REQUIREMENT: Give the data below again exactly as written, without its pictures.

A block of data
***

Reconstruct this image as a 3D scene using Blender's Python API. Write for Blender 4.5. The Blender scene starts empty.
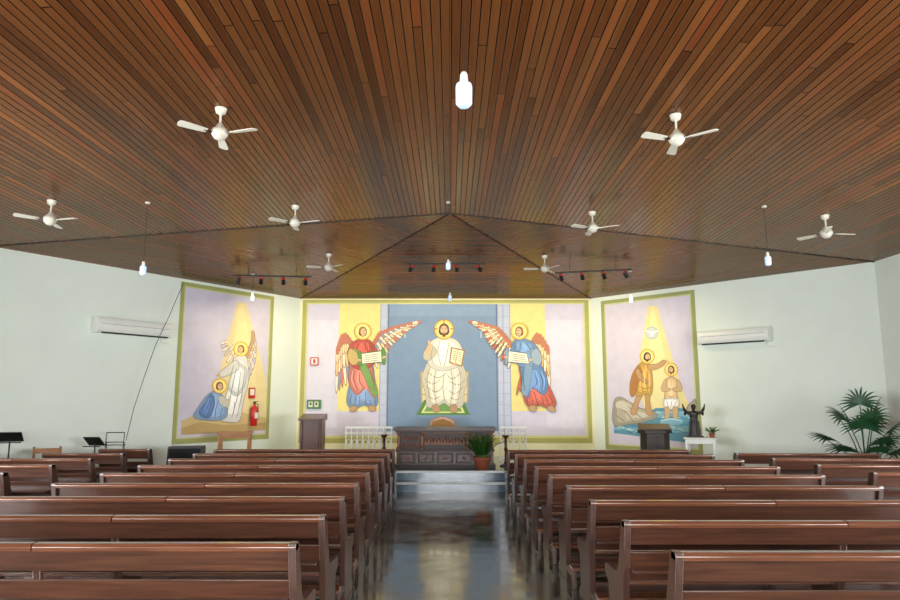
import bpy, bmesh, math, random
from mathutils import Vector, Matrix, geometry
random.seed(4)
sc=bpy.context.scene
try: sc.view_settings.view_transform='Standard'
except Exception: pass
R=math.radians
# ---------------------------------------------------------------- materials
def l1(c):
    c/=255.0
    return c/12.92 if c<=.04045 else ((c+.055)/1.055)**2.4
def lin(c): return (l1(c[0]),l1(c[1]),l1(c[2]),1.0)
def newmat(name):
    m=bpy.data.materials.new(name); m.use_nodes=True
    nt=m.node_tree; b=nt.nodes['Principled BSDF']
    return m,nt,b
def pmat(name,rgb,rough=.5,metal=0,var=.12,scale=6,bump=0,coat=0,emis=0,stretch=(1,1,1)):
    m,nt,b=newmat(name); N=nt.nodes; L=nt.links
    tc=N.new('ShaderNodeTexCoord'); mp=N.new('ShaderNodeMapping'); mp.inputs['Scale'].default_value=stretch
    no=N.new('ShaderNodeTexNoise'); no.inputs['Scale'].default_value=scale; no.inputs['Detail'].default_value=5
    L.new(tc.outputs['Object'],mp.inputs[0]); L.new(mp.outputs[0],no.inputs['Vector'])
    r=N.new('ShaderNodeValToRGB'); c=lin(rgb)
    r.color_ramp.elements[0].position=.3; r.color_ramp.elements[1].position=.7
    r.color_ramp.elements[0].color=(c[0]*(1-var),c[1]*(1-var),c[2]*(1-var),1)
    r.color_ramp.elements[1].color=(min(1,c[0]*(1+var)),min(1,c[1]*(1+var)),min(1,c[2]*(1+var)),1)
    L.new(no.outputs['Fac'],r.inputs[0]); L.new(r.outputs[0],b.inputs['Base Color'])
    b.inputs['Roughness'].default_value=rough; b.inputs['Metallic'].default_value=metal
    b.inputs['Coat Weight'].default_value=coat
    if bump:
        bp=N.new('ShaderNodeBump'); bp.inputs['Strength'].default_value=bump; bp.inputs['Distance'].default_value=.01
        L.new(no.outputs['Fac'],bp.inputs['Height']); L.new(bp.outputs[0],b.inputs['Normal'])
    if emis:
        b.inputs['Emission Color'].default_value=c; b.inputs['Emission Strength'].default_value=emis
    return m
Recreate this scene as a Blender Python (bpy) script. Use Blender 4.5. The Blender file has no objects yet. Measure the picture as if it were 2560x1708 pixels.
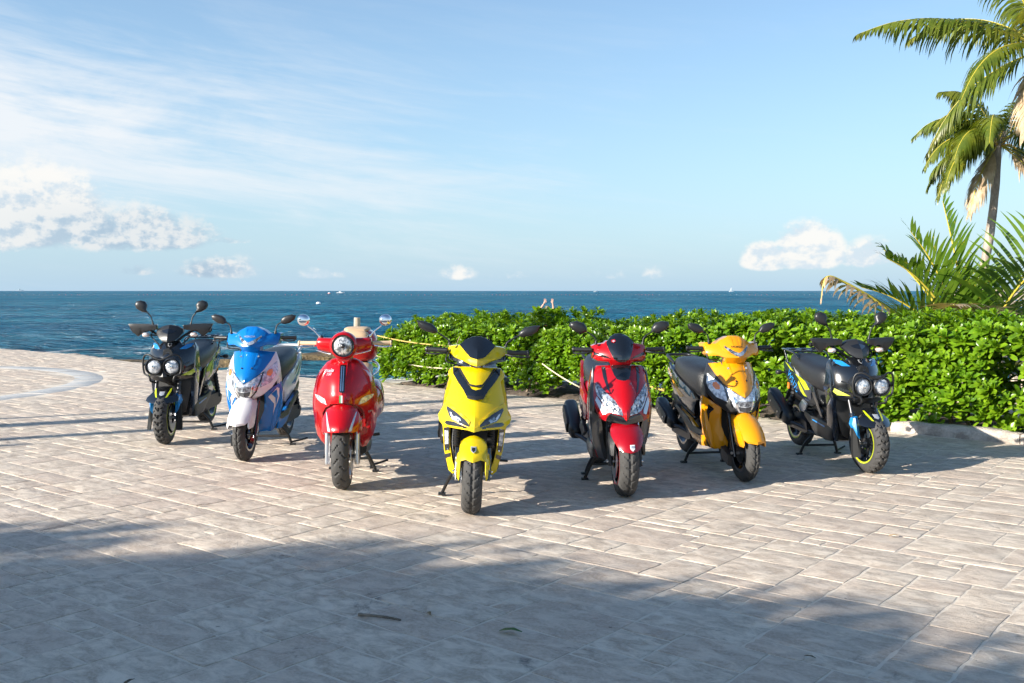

***

EXERCISE RESULT:
Reconstruct this image as a 3D scene using Blender's Python API. Write for Blender 4.5. The Blender scene starts empty.
import bpy, bmesh, math, random
from mathutils import Vector, Matrix, geometry
random.seed(4)
sc=bpy.context.scene
try: sc.view_settings.view_transform='Standard'
except Exception: pass
R=math.radians
# ---------------------------------------------------------------- materials
def l1(c):
    c/=255.0
    return c/12.92 if c<=.04045 else ((c+.055)/1.055)**2.4
def lin(c): return (l1(c[0]),l1(c[1]),l1(c[2]),1.0)
def newmat(name):
    m=bpy.data.materials.new(name); m.use_nodes=True
    nt=m.node_tree; b=nt.nodes['Principled BSDF']
    return m,nt,b
def pmat(name,rgb,rough=.5,metal=0,var=.12,scale=6,bump=0,coat=0,emis=0,stretch=(1,1,1)):
    m,nt,b=newmat(name); N=nt.nodes; L=nt.links
    tc=N.new('ShaderNodeTexCoord'); mp=N.new('ShaderNodeMapping'); mp.inputs['Scale'].default_value=stretch
    no=N.new('ShaderNodeTexNoise'); no.inputs['Scale'].default_value=scale; no.inputs['Detail'].default_value=5
    L.new(tc.outputs['Object'],mp.inputs[0]); L.new(mp.outputs[0],no.inputs['Vector'])
    r=N.new('ShaderNodeValToRGB'); c=lin(rgb)
    r.color_ramp.elements[0].position=.3; r.color_ramp.elements[1].position=.7
    r.color_ramp.elements[0].color=(c[0]*(1-var),c[1]*(1-var),c[2]*(1-var),1)
    r.color_ramp.elements[1].color=(min(1,c[0]*(1+var)),min(1,c[1]*(1+var)),min(1,c[2]*(1+var)),1)
    L.new(no.outputs['Fac'],r.inputs[0]); L.new(r.outputs[0],b.inputs['Base Color'])
    b.inputs['Roughness'].default_value=rough; b.inputs['Metallic'].default_value=metal
    b.inputs['Coat Weight'].default_value=coat
    if bump:
        bp=N.new('ShaderNodeBump'); bp.inputs['Strength'].default_value=bump; bp.inputs['Distance'].default_value=.01
        L.new(no.outputs['Fac'],bp.inputs['Height']); L.new(bp.outputs[0],b.inputs['Normal'])
    if emis:
        b.inputs['Emission Color'].default_value=c; b.inputs['Emission Strength'].default_value=emis
    return m
Recreate this scene as a Blender Python (bpy) script. Use Blender 4.5. The Blender file has no objects yet. Measure the picture as if it were 2560x1708 pixels.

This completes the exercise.